I also have work included in the big new Northwestern University Press anthology, Against Expression: An Anthology of Conceptual Writing, edited by Craig Dworkin & Kenneth Goldsmith. At nearly 600 pages, it’s very comprehensive, in the tradition of Jerry Rothenberg’s great collections. It has everyone from Tzara, Yeats & Aragon to a healthy selection of flarf. That doesn’t mean it’s perfect – Steve Benson, Carla Harryman, Jena Osman & Barrett Watten are absent, as are instances of Actualism from the 1970s, G.P. Skratz & Dave Morice, for example, or Darrell Gray writing as Philippe Mignon. Indeed, pseudonymic writing in general seems not to have been considered. Also missing are the Russian Conceptualists around Dmitri Prigov, and I think you could ask about mail art, vispo & Ian Hamilton Finlay. One can make the argument that conceptualism as an aesthetic force comes to writing fairly late in the game, entering for the most part as the result of contact with other disciplines, and the fact that this is really the first big book of same might be entered into evidence as Exhibit A. But this fact alone makes Against Expression a must-have collection & Dworkin & Goldsmith have set the bar high for any anthologizers who come later.

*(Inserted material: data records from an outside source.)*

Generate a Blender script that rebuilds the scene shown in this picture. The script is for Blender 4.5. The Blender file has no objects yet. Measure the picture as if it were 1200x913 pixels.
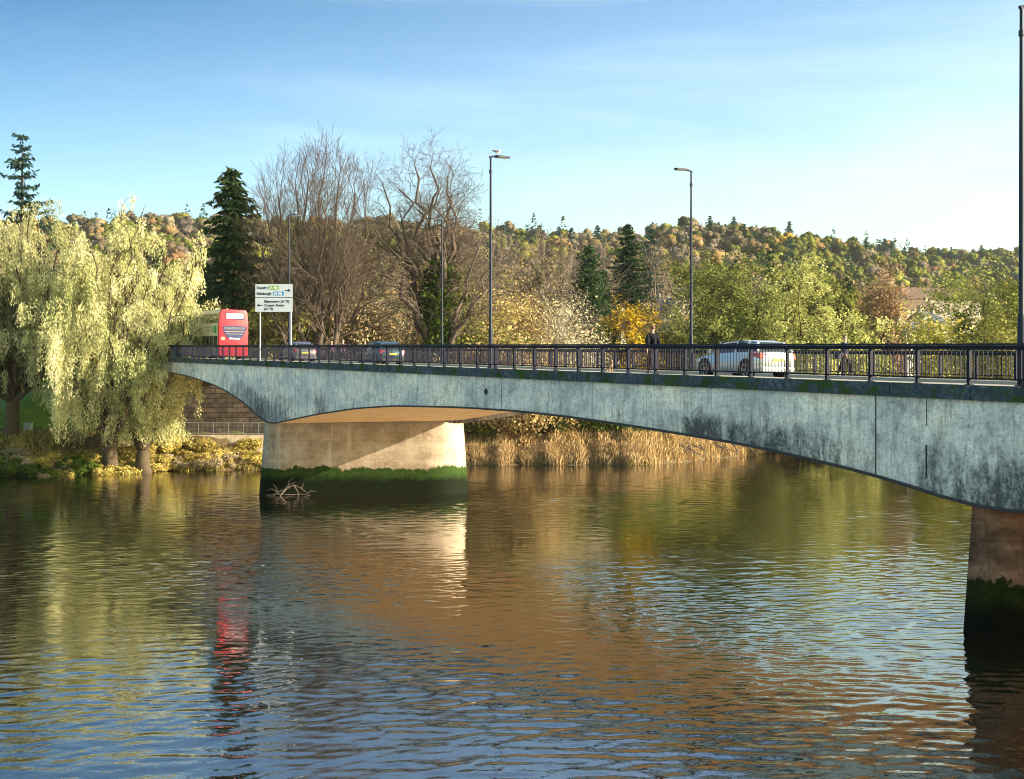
import bpy, bmesh, math, random
import numpy as np
from mathutils import Vector, Matrix, Euler

sc = bpy.context.scene
COL = sc.collection
R = math.radians
F = 1550.0            # focal length in photo pixels (photo is 1200 wide)
EYE = 6.0             # eye height above the water
HOR = 478.0           # eye level in the photo

def at(px, py, Y):
    return np.array([(px-600)/F*Y, Y, EYE-(py-HOR)/F*Y])

# ------------------------------------------------------------------ materials
def nmat(name):
    m = bpy.data.materials.new(name); m.use_nodes = True
    nt = m.node_tree; nt.nodes.clear()
    out = nt.nodes.new('ShaderNodeOutputMaterial')
    return m, nt, out
def N(nt, typ, **kw):
    n = nt.nodes.new(typ)
    for k, v in kw.items():
        if k.startswith('_'): setattr(n, k[1:], v)
        else:
            key = int(k[1:]) if k[0] == 'i' and k[1:].isdigit() else k.replace('_', ' ')
            n.inputs[key].default_value = v
    return n
def L(nt, a, b): nt.links.new(a, b)
def ramp(nt, fac, stops, interp='LINEAR'):
    r = nt.nodes.new('ShaderNodeValToRGB'); r.color_ramp.interpolation = interp
    el = r.color_ramp.elements
    while len(el) < len(stops): el.new(0.5)
    for e, (p, c) in zip(el, stops):
        e.position = p
        e.color = (c, c, c, 1) if isinstance(c, (int, float)) else (*c[:3], 1)
    L(nt, fac, r.inputs[0]); return r.outputs[0]
def mixc(nt, fac, a, b, mode='MIX'):
    m = nt.nodes.new('ShaderNodeMix'); m.data_type = 'RGBA'; m.blend_type = mode
    for s, v in ((m.inputs[0], fac), (m.inputs[6], a), (m.inputs[7], b)):
        if hasattr(v, 'links') or hasattr(v, 'is_linked'): L(nt, v, s)
        elif isinstance(v, (int, float)): s.default_value = v
        else: s.default_value = (*v[:3], 1)
    return m.outputs[2]
def math_(nt, op, a, b=None, clamp=False):
    m = nt.nodes.new('ShaderNodeMath'); m.operation = op; m.use_clamp = clamp
    for s, v in ((m.inputs[0], a), (m.inputs[1], b)):
        if v is None: continue
        if isinstance(v, (int, float)): s.default_value = v
        else: L(nt, v, s)
    return m.outputs[0]
def noise(nt, vec, scale, detail=4, rough=.6, dist=0.0):
    n = nt.nodes.new('ShaderNodeTexNoise'); n.inputs['Scale'].default_value = scale
    n.inputs['Detail'].default_value = detail; n.inputs['Roughness'].default_value = rough
    n.inputs['Distortion'].default_value = dist
    if vec is not None: L(nt, vec, n.inputs['Vector'])
    return n.outputs[0]
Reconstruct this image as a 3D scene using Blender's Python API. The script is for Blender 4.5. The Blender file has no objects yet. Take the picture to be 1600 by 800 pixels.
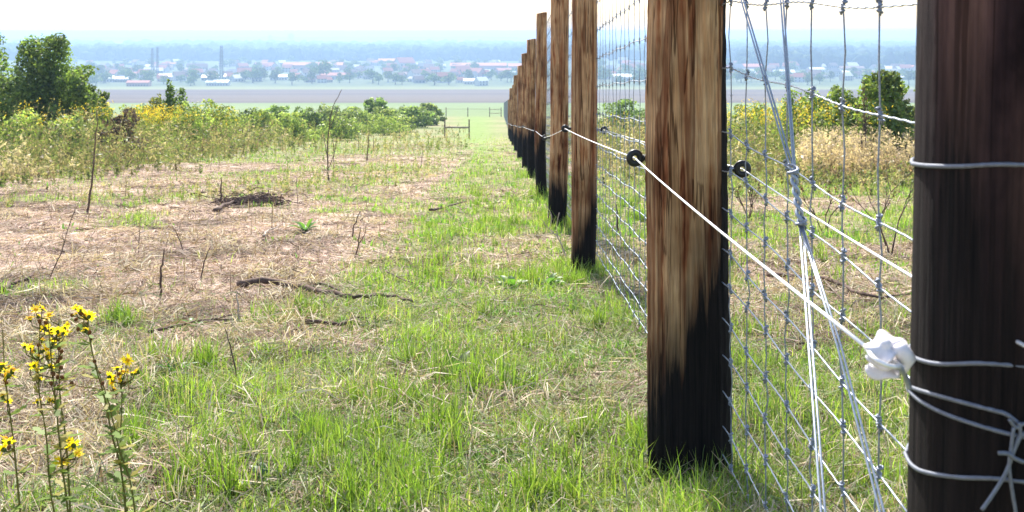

Several folks have noted that I haven’t written much of late here, which is certainly true. I have been busier than ever on my day job, a prospect that doesn’t show much likelihood of reversing any time soon. I’ve also been working on poetry that’s taken up some of this time. In fact, I applied for five academic positions thinking that might fit better with my writing life at this stage in the game. And while I’ve heard rumors that I would be teaching at this or that university next fall, I did not get a single interview. Only two of the five bothered to communicate with me personally about my applications. One told me that I had too much experience for the position they were seeking to fill. The other told me that I did not have enough.